Nowadays there’s a cadre of producers and directors, mainly women, who are following her lead and who have a lot to say about the interface between porn and personal agency. Shine Louise Houston, whose films have been shown at international festivals, emphasized the importance of agency when I spoke with her. Although she sees porn as still driven by male viewership, she feels that film has the power to change and influence thoughts and ideas. “If you’re opening the genre to different voices, to queer voices, . . . then you’re starting to change the stories that are available to people,” Houston said. “People have opportunity to think differently about body types, about the sexual narrative.” The rules are changing.
Contemporary pornography has been precocious in its use of ethical practices, and positions the world of adult entertainment as a “how-to” model for consensual behavior for the rest of us. And there’s a suggestion of such a trickledown effect. HBO has hired an Intimacy Coordinator who will serve as an advocate for the actors, and who will be on site for scenes involving any nudity or touching. The idea embedded in our cultural psyche, notwithstanding changes that allowed for the #metoo movement, that women’s bodily autonomy is negotiable, is being challenged.

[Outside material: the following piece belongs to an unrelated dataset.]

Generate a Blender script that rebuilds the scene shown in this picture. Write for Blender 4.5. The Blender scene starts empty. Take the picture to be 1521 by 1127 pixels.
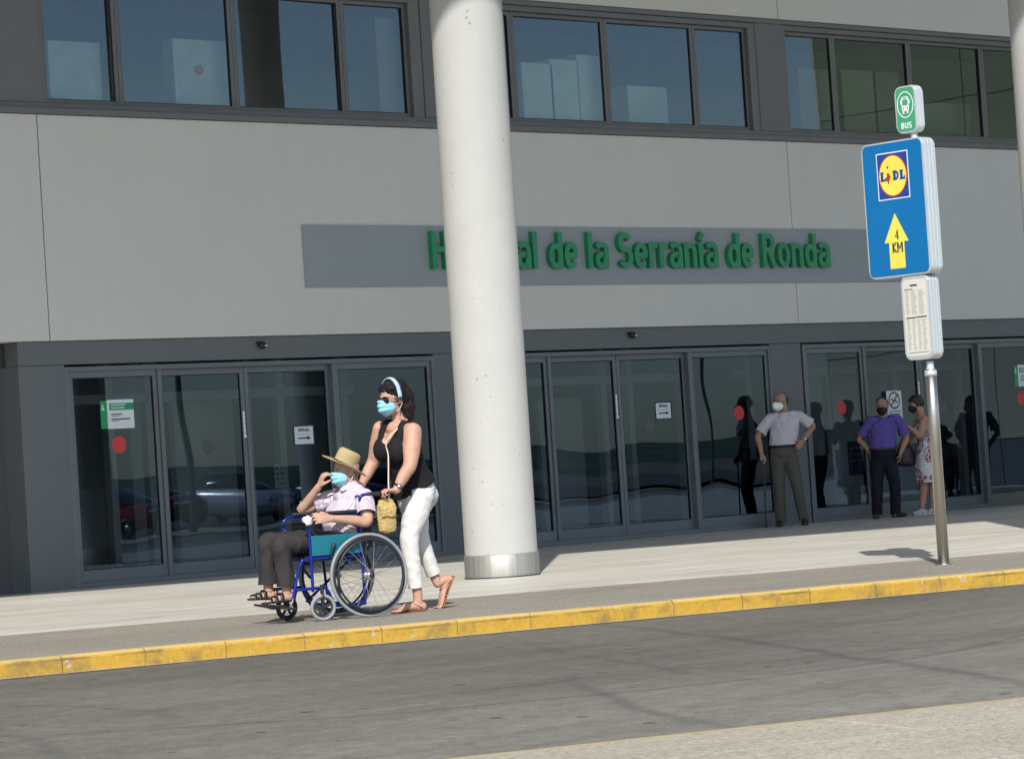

Of course, no one’s going to thrust a sexual Bill of Rights on someone before spending time with them, but we can have one in our consciousness. And while it’s unlikely that Christine Blasey Ford watched a Stormy Daniels movie and got inspired, Stormy Daniels may have laid the groundwork for her to speak up in a culture that has been flippant toward sexploitation. A headline porn star whose feminism and ethics has furthered the cause for no means no, has inadvertently created an environment in which Blasey Ford and her sister survivors could come forward. Perhaps a positive outcome that is emerging from this is that we are getting better at recognizing and defining our own boundaries. Coming of age as part of the second wave of feminism, I was as anti-porn as anyone. I’ve learned otherwise.